Stress-Invariants-Based Anisotropic Yield Functions and Its Application to Sheet Metal Plasticity

Abstract

The yield criterion, or so-called yield function, plays an important role in the study of the plastic working of a sheet because it governs the plastic deformation properties of the sheet during the plastic-forming process. In this paper, we propose a novel anisotropic yield function useful for describing the plastic behavior of various anisotropic sheets. The proposed yield function includes the anisotropic version of the second stress invariant J2 and the third stress invariant J3. The proposed yield function can explain the anisotropic plastic behavior of various sheets by introducing the parameters α and β and also exhibits both symmetrical and asymmetrical yield surfaces.

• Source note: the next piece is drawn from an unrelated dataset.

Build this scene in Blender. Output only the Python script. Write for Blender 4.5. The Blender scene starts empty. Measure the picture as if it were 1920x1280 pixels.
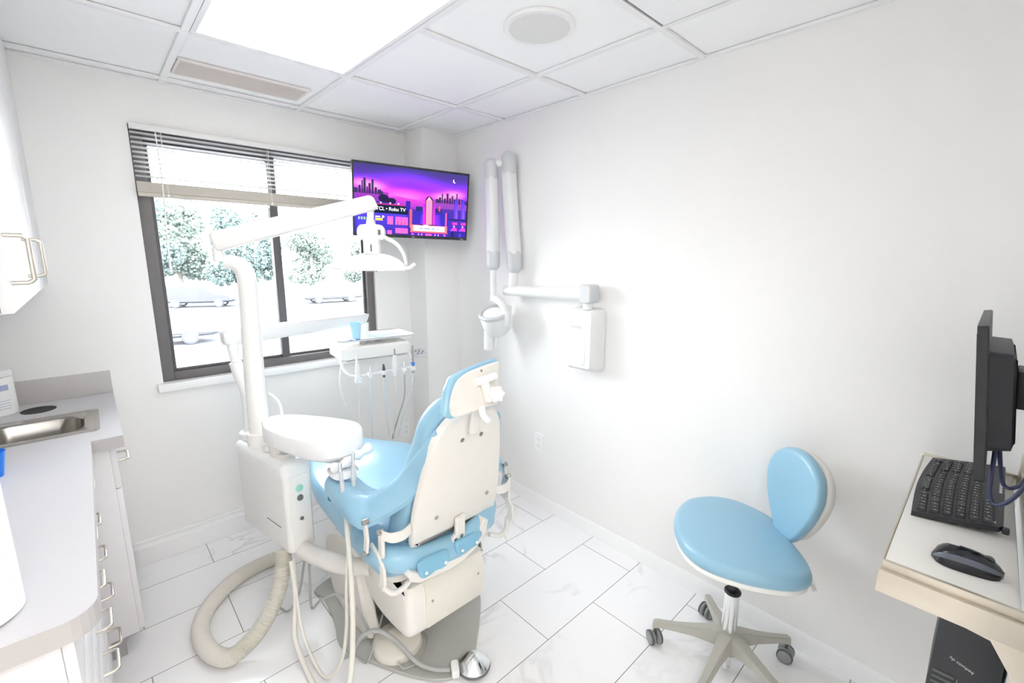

The parameters included in the proposed model were determined with an optimization algorithm from uniaxial and biaxial experimental data under a proportional loading path. In this study, the validity of the proposed anisotropic yield function was verified by comparing the yield surface shape, normalized uniaxial yield stress value, and Lankford anisotropic coefficient R-value derived from the experimental results. Applications of the proposed anisotropic yield functions to an aluminum sheet showed symmetrical yielding behavior and, to pure titanium sheets, showed asymmetric yielding behavior; thus, it was shown that the yield curve and yield behavior of various types of sheet materials can be predicted reasonably by using the proposed new yield anisotropic function.